Men's Breakfast Report, April 8, 2017


Men's Breakfast, July 2017

The Men’s Breakfast Group met Saturday, July 8th with Wallace Shaw, City Attorney of Freeport.  Wallace was raised in Freeport and went to the University of Texas for undergraduate work and law school.  At the law school he studied municipal law as an elective, which was useful in his subsequent career.  He got married in Austin and worked for a prosecutor there for a while.  He then came back to Freeport where his family lived. He set up a law office in Freeport and for several months had almost no clients.  He then worked as assistant district attorney for Ogden Bass and afterwards went into partnership with a couple of other layers.   After this partnership dissolved he again became a solo practitioner.  He got the position as city attorney of Jones Creek and of Oyster Creek.  He got the position of city attorney of Clute which he held for forty-two years.  He was recently replaced as Clute city attorney when he asked for a raise in pay.  He holds the position of Freeport City Attorney, which he has held for 25 years.  Wallace is no longer city attorney for Jones Creek and Oyster Creek. 

A city attorney has two main functions.  The most obvious, for civic minded citizens, is as a legal advisor to the city and city council. He is the person who puts the ordinances into proper legal language after council approves them.  The second duty is to prosecute cases in municipal court.  Wallace had had an associate performing these duties for a long time.  However, since his Clute position ended his associate no longer works for him and is working independently.

Since Wallace was attorney for both Clute and Freeport there was potential conflict of interest.  Only once did this become important.  When Clute annexed Lake Barbara, the extra territorial jurisdiction of Clute became one mile from the borders of Lake Barbara instead of one half mile since Clute is a home rule city instead of a village.  This meant that the extraterritorial jurisdictions overlapped.  When Rhone-Polenc decided to build a plant in the overlapping area Wallace told both cities they had to hire separate attorneys to resolve the situation.  They hired separate attorneys and negotiations dragged on for several months.  One day the manager of Rhone-Poulenc called Wallace and suggested a meeting.  Wallace and the Manager negotiated an industrial district for Rhone-Poulenc and a division of the industrial district payments to the two cities that was agreeable to both cities. 

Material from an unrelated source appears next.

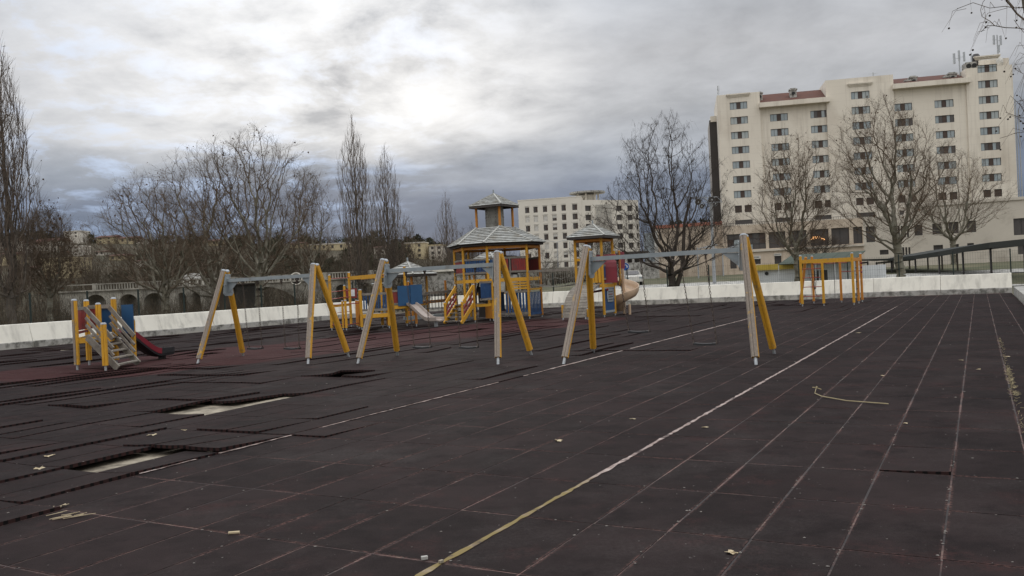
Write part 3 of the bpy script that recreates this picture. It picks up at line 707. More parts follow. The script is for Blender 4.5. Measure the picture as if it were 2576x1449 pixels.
dc = ab(CA, CB_)
mb = MB(); mb.tube(dc+ZV*4.1, dc+ZV*5.22, .43, n=22); mb.build('drum', 'drum_steel', tw, smooth=False)
mb = MB()
for zz in (4.2, 4.66, 5.14):
    for k in range(22):
        a = 2*math.pi*k/22; p = dc+Vector((math.cos(a), math.sin(a), 0))*.43+ZV*zz; mb.box(p, .025, .025, .03)
for a in (-2.6, -1.45, -.4, .9, 2.2):
    for k in range(7):
        p = dc+Vector((math.cos(a), math.sin(a), 0))*.43+ZV*(4.25+k*.14); mb.box(p, .022, .022, .03)
mb.build('rivets', 'chain_steel', tw)
pyramid_roof(tw, dc, .85, 5.18, 5.74, 8, .18)
DZ = 1.85
mb = MB(); mb.prism([(p.x, p.y) for p in OP][::-1] if (OP[1]-OP[0]).cross(OP[2]-OP[1]).z < 0 else [(p.x, p.y) for p in OP], DZ-.06, DZ-.02); mb.build('deck', 'grey_timber', tw)
for k in range(8):
    beamy(tw, OP[k], OP[(k+1) % 8], DZ-.08, .15)
    if k in (2,): continue
    if k == 0:      # left-front: blue boards
        rail(tw, OP[0]+ZV*2.12, OP[1]+ZV*2.12); rail(tw, OP[0]+ZV*2.72, OP[1]+ZV*2.72); boards(tw, OP[0].lerp(OP[1], .08), OP[0].lerp(OP[1], .92), 2.14, 2.68, 'blue_board', 9, .03)
    elif k == 1:    # front chamfer: gate gap on the left, red boards right
        rail(tw, OP[1]+ZV*2.12, OP[2]+ZV*2.12); rail(tw, OP[1]+ZV*2.74, OP[2]+ZV*2.74)
        boards(tw, OP[1].lerp(OP[2], .34), OP[1].lerp(OP[2], .52), 2.14, 2.70, 'red_board', 3, .012)
        boards(tw, OP[1].lerp(OP[2], .60), OP[1].lerp(OP[2], .96), 2.14, 2.70, 'red_board', 6, .012)
        boards(tw, OP[1].lerp(OP[2], .06), OP[1].lerp(OP[2], .30), 2.14, 2.70, 'blue_board', 4, .02)
        post(tw, OP[1].lerp(OP[2], .56), 2.78, .06, z0=1.9, foot=False, capped=False, mats='grey_timber', name='rail_post')
    else:
        rail(tw, OP[k]+ZV*2.12, OP[(k+1) % 8]+ZV*2.12); rail(tw, OP[k]+ZV*2.72, OP[(k+1) % 8]+ZV*2.72)
        boards(tw, OP[k].lerp(OP[(k+1) % 8], .06), OP[k].lerp(OP[(k+1) % 8], .94), 2.14, 2.68, 'red_board' if k in (3, 7, 5) else 'blue_board', 8, .02)
# lower walls of blue boards under the front chamfer and the right side
boards(tw, OP[1].lerp(OP[2], .40), OP[1].lerp(OP[2], .97), .30, 1.18, ['blue_board', 'blue_board', 'blue_board'], 8, .06)
rail(tw, OP[1].lerp(OP[2], .38)+ZV*.25, OP[2]+ZV*.25); rail(tw, OP[1].lerp(OP[2], .38)+ZV*1.22, OP[2]+ZV*1.22)
boards(tw, OP[2].lerp(OP[3], .06), OP[2].lerp(OP[3], .96), .22, 1.18, 'blue_board', 8, .055); rail(tw, OP[2]+ZV*.2, OP[3]+ZV*.2, m='blue_board')
rail(tw, OP[2]+ZV*1.30, OP[3]+ZV*1.30, h=.08, m='yellow_paint')
boards(tw, OP[6].lerp(OP[5], .05), OP[6].lerp(OP[5], .95), .30, 1.2, 'blue_board', 6, .09)
boards(tw, OP[4].lerp(OP[5], .05), OP[4].lerp(OP[5], .95), .30, 1.2, 'blue_board', 6, .09)
# stack of yellow climbing planks on the front chamfer
for k in range(4):
    z = 1.36+k*.115
    off = (OP[1]-dc).normalized()*.0 ; MB().beam(OP[1].lerp(OP[2], .46)+ZV*z, OP[2]+ZV*z, .06, .075).build('climbing_plank', 'yellow_paint', tw)
# low entry deck with stairs towards the front left
nrmF = -(A*1+B*(-1)).normalized()          # outward from the front chamfer
q0 = OP[0]; q1 = OP[1]
outA = -A
ed = [q0+B*.10, q0+B*1.05, q0+B*1.05+outA*.95, q0+B*.10+outA*.95]
e2 = ed[2]; e3 = ed[3]
PZ = .80
deck(tw, [ed[0], ed[1], ed[2], ed[3]], PZ, n=7)
for p, z1 in ((e3, 1.62), (e2, 1.62)): post(tw, p, z1, .09)
beamy(tw, e3, e2, PZ-.09, .12); beamy(tw, e2, ed[1]+B*.45, PZ-.09, .12); beamy(tw, ed[0], e3, PZ-.09, .12)
post(tw, ed[1]+B*.45-A*.15, 1.84, .09, capped=False)
panel(tw, ed[1]+B*.42-A*.18, e2+B*.35, 1.02, 1.66, 'blue_board'); 
rail(tw, ed[1]+B*.45-A*.2+ZV*.97, e2+B*.3+ZV*.97); rail(tw, ed[1]+B*.45-A*.2+ZV*1.70, e2+B*.3+ZV*1.70)
panel(tw, ed[1]-A*.05, ed[1]+B*.42-A*.18, .12, .70, 'orange_paint')
sb = G(1206, 815); st_ = (e2+e3)/2; dirs = (sb-st_); dirs.z = 0
sb2 = st_-A*1.05; wv = B*.43
stairs(tw, sb2, st_, wv, PZ, 5, 'yellow_paint')
for s in (-1, 1):
    np_ = sb2+wv*s+A*.12; post(tw, np_, .92, .09)
    MB().beam(np_+ZV*.80-A*.05, st_+wv*s+ZV*1.55, .045, .14).build('handrail', 'yellow_paint', tw)
    MB().beam(np_+ZV*.55, st_+wv*s+ZV*1.28, .035, .08).build('handrail', 'red_board', tw)
    MB().beam(np_+ZV*.34, st_+wv*s+ZV*1.06, .035, .08).build('handrail', 'red_board', tw)
# inner ladder up to the high deck
for s in (-1, 1): MB().beam(dc-A*1.2+B*(.3*s-.3)+ZV*PZ, dc-A*.6+B*(.3*s-.3)+ZV*DZ, .05, .1).build('stringer', 'dark_cladding', tw)
panel(tw, dc-A*.3-B*.9, dc-A*.3+B*.2, .1, 1.5, 'dark_cladding')
panel(tw, dc+B*.3, dc+B*.3+A*1.4, 2.0, 2.9, 'dark_cladding')
# ------------------------------------------------------------------ rope bridges
def net_bridge(label, p, q, zb, zt, wv, m='light_rope', mono='rope', bar='grey_timber', floor=True, n=9, group=None):
    p = Vector(p); q = Vector(q); root = thing('rope_bridge', label, 'rope bridge', p); d = q-p
    sag = lambda f: -.16*4*f*(1-f)
    for s in (-1, 1):
        MB().beam(p+wv*s+ZV*zt, q+wv*s+ZV*zt, .05, .10).build('side_beam', bar, root)
        mb = MB()
        for k in range(n+1):
            f = k/n; a = p+d*f+wv*s
            b2 = a+ZV*(zb+sag(f)); mb.tube(a+ZV*(zt-.04)+d*(.02*((-1)**k)), b2, .009, n=4, cap=False)
            if k < n:
                f2 = (k+1)/n; c = p+d*f2+wv*s
                mb.tube(b2, c+ZV*(zb+sag(f2)), .010, n=4, cap=False)
                zm = (zb+zt)/2; mb.tube(a+ZV*(zm+sag(f)*.5+(.05 if k % 2 else -.05)), c+ZV*(zm+sag(f2)*.5+(.05 if k % 2 == 0 else -.05)), .009, n=4, cap=False)
        mb.build('rope_net', mono, root)
    mb = MB()
    for k in range(n+1):
        f = k/n; a = p+d*f; mb.tube(a-wv+ZV*(zb+sag(f)), a+wv+ZV*(zb+sag(f)), .010, n=4, cap=False)
        for s in (-.5, 0, .5):
            if k < n: f2 = (k+1)/n; mb.tube(a+wv*s+ZV*(zb+sag(f)), p+d*f2+wv*s+ZV*(zb+sag(f2)), .009, n=4, cap=False)
    mb.build('floor_net', mono, root)
    return root
net_bridge('net bridge with grey side beams between the octagonal tower and the spiral slide tower', ab(33.65, -17.45), ab(33.65, -15.02), 1.52, 2.08, A*.46, mono='light_rope')
# ------------------------------------------------------------------ spiral slide tower
SA, SB = 33.40, -14.36
sc0 = ab(SA, SB)
st2 = thing('slide_tower', 'small square play tower with grey pyramid roof and beige spiral slide', 'play tower', sc0)
h = .60
SP = [ab(SA+a*h, SB+b*h) for a, b in ((-1, -1), (-1, 1), (1, 1), (1, -1))]
for k, p in enumerate(SP): post(st2, p, 3.36, .10, mats='orange_paint' if k == 3 else 'yellow_paint', capped=False)
pyramid_roof(st2, sc0, .86, 3.40, 3.93, 7, .17)
for k in range(4): MB().beam(SP[k]+ZV*3.24, SP[(k+1) % 4]+ZV*3.24, .05, .10).build('top_beam', 'orange_paint', st2)
SZ = 1.40
deck(st2, SP, SZ, n=6)
for k in range(4): beamy(st2, SP[k], SP[(k+1) % 4], SZ-.09, .14)
# front-right side: blue panels, maze board
panel(st2, SP[1], SP[2], 1.66, 2.12, 'blue_board', inset=.06); rail(st2, SP[1]+ZV*1.60, SP[2]+ZV*1.60); rail(st2, SP[1]+ZV*2.16, SP[2]+ZV*2.16)
panel(st2, SP[1], SP[2], .26, 1.20, 'blue_board', inset=.06); rail(st2, SP[1]+ZV*.22, SP[2]+ZV*.22, m='grey_metal'); rail(st2, SP[1]+ZV*1.22, SP[2]+ZV*1.22, m='grey_metal')
ob = B*.03
pm = panel(st2, SP[1].lerp(SP[2], .30)+ob, SP[1].lerp(SP[2], .80)+ob, .62, 1.16, 'grey_metal', th=.02, name='maze_panel')
for k in range(4): MB().beam(SP[1].lerp(SP[2], .38)+ob*1.7+ZV*(.72+k*.11), SP[1].lerp(SP[2], .72)+ob*1.7+ZV*(.72+k*.11), .02, .03).build('maze_bar', 'red_board' if k == 2 else 'window_dark', pm)
for s in (.26, .84): MB().beam(SP[1].lerp(SP[2], s)+ob*1.7+ZV*.75, SP[1].lerp(SP[2], s)+ob*1.7+ZV*1.15, .03, .03).build('maze_bar', 'galvanised', pm)
# front-left side: yellow uprights and a high bar, gate to the ramp
MB().beam(SP[0]+ZV*2.45, SP[1].lerp(SP[0], .45)+ZV*2.45, .045, .11).build('rail', 'yellow_paint', st2)
boards(st2, SP[0].lerp(SP[1], .58), SP[0].lerp(SP[1], .95), 1.45, 2.1, 'yellow_paint', 3, .03, th=.03)
boards(st2, SP[3].lerp(SP[2], .1), SP[3].lerp(SP[2], .9), 1.5, 2.6, 'yellow_paint', 4, .05, th=.03)
# back side: red tube hood leading to the spiral
hc = ab(SA+.1, SB+.2)
mb = MB()
def arc_hood(mb, c, d, w, z0, h_, L, n=9):
    d = Vector(d).normalized(); s = d.cross(ZV); pr = []
    for k in range(n+1):
        a = math.pi*k/n; pr.append((math.cos(a)*w, max(math.sin(a), 0)*h_*.45+h_*.55))
    pr = [(w, 0)]+pr+[(-w, 0)]
    vs = [c+d*(L*t_)+s*x+ZV*(z0+z) for t_ in (0, 1) for x, z in pr]; m_ = len(pr)
    mb.add(vs, [(i, i+1, m_+i+1, m_+i) for i in range(m_-1)])
    vs = [c+d*(L*t_)+s*(x*.92)+ZV*(z0+z*.96) for t_ in (0, 1) for x, z in pr]
    mb.add(vs, [(m_+i, m_+i+1, i+1, i) for i in range(m_-1)])
arc_hood(mb, ab(SA+.0, SB+.1), (A*.35+B*.94), .44, 1.42, 1.22, .85); mb.build('slide_hood', 'red_plastic', st2)
hoodpost = ab(SA+.55, SB+.95)
for dx in (0, .16): post(st2, ab(SA+.28+dx, SB+.80+dx), 2.78, .08, z0=1.30, foot=False, capped=True)
panel(st2, ab(SA+.35, SB+.98), ab(SA+.98, SB+.98), 2.0, 2.72, 'red_plastic', name='hood_panel')
pc = W(1569, 740, 37.3); pc.z = 0
MB().tube(Vector((pc.x, pc.y, -.02)), Vector((pc.x, pc.y, 2.05)), .065, n=12).build('centre_pole', 'beige_plastic', st2)
def spiral(c, r0, r1, a0, a1, z0, z1, n=34):
    mb = MB(); prof = [(r0, .10), (r0+.03, .03), (r0+.12, .0), ((r0+r1)/2+.05, -.02), (r1-.10, .02), (r1-.02, .16), (r1, .36), (r1+.03, .37), (r1+.035, .34), (r1+.012, .14), (r1-.08, -.02), ((r0+r1)/2+.05, -.055), (r0+.12, -.035), (r0, .0)]
    m_ = len(prof); V = []
    for k in range(n+1):
        f = k/n; a = a0+(a1-a0)*f; z = z0+(z1-z0)*f
        if f > .85: z = z1+(z0-z1)*.15*(1-(f-.85)/.15)**2*0 + (z0+(z1-z0)*.85-z1)*(1-(f-.85)/.15)
        e = Vector((math.cos(a), math.sin(a), 0))
        for r, dz in prof: V.append(c+e*r+ZV*(z+dz))
    Fs = [(k*m_+i, k*m_+(i+1) % m_, (k+1)*m_+(i+1) % m_, (k+1)*m_+i) for k in range(n) for i in range(m_)]
    Fs += [tuple(range(m_)), tuple(range(n*m_+m_-1, n*m_-1, -1))]
    mb.add(V, Fs); return mb
aS = math.atan2(-(pc.y-(sc0.y+.1)), -(pc.x-sc0.x))
spiral(Vector((pc.x, pc.y, 0)), .07, .66, math.radians(165), math.radians(165-385), 1.50, .16, 46).build('spiral_chute', 'beige_plastic', st2, smooth=True)
fp = pc-Vector((-.05, .62, 0)); MB().tube((fp.x+.1, fp.y, -.02), (fp.x+.1, fp.y, .45), .055, n=9).build('chute_support', 'beige_plastic', st2)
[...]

Wallace was not Freeport attorney when Freeport “annexed the world”, but still maintains the annexation.  In the 1950s, before the state law was changed, cities could annex anything they wanted in the county.  Freeport annexed a ten foot wide strip that surrounded the other cities in the county so they could not expand without Freeport’s permission.  This was done in a secret session so the other cities did not see it coming.  The legality of this is questionable.  However, no city has been willing to pay the legal costs of challenging it in court so the strips stand for now.  The strip does prevent Clute from expanding its M1 district eastward.  The district is, however, not well developed, partially since much of it is outside of the levees. 

Clute also suffered an annexation defeat from Lake Jackson in the 1950s.  Clute was planning to annex part of Dow Plant B.  The general manager asked Clute to hold off on this for a day so he could confer with higher management about a better deal. The council agreed to hold off.  The manager immediately went to Lake Jackson which annexed a strip of land between Clute and Plant B in a midnight council session.  This has permanently reduced Clute’s industrial district revenue.

Wallace discussed relations with the Port of Freeport.  The port is taking over the East End of Freeport which reduces the valuations and tax revenue.  It also reduces the land available for housing.  There has been conflict over this for years.  The urban redevelopment zone was also discussed.  Mr. Wong bought it and announced plans for warehousing, light industry and residential housing.  So far, nothing has been done.  There is a time limit in the purchase contract but it has not expired.  There are questions about increased truck traffic with warehouses that concern the city manager. 

Wallace is also a deacon in the Catholic Church.  Becoming a Deacon required three years of part time study, much of it in Houston.  A Catholic deacon can perform many of the functions of a priest, such as give sermons and perform weddings.  He cannot celebrate Mass.  Wallace is a permanent Deacon which means that if his wife dies he cannot remarry.  Wallace is officially beyond retirement age of deacons, but the bishop is allowing him to remain in office.  Saint Mary’s has a new younger deacon to take some of the load.

The city of Freeport has a chaplains group for the spiritual needs of the city employees, especially the police, and of prisoners in the jail.  Wallace has not been able to participate in this because of conflict of interest with his position as city attorney.  The new deacon could participate.  This would be desirable since many Freeport citizens are Catholic.   
The members of the group had an interesting discussion and a good breakfast.  The next meeting will be August 12th.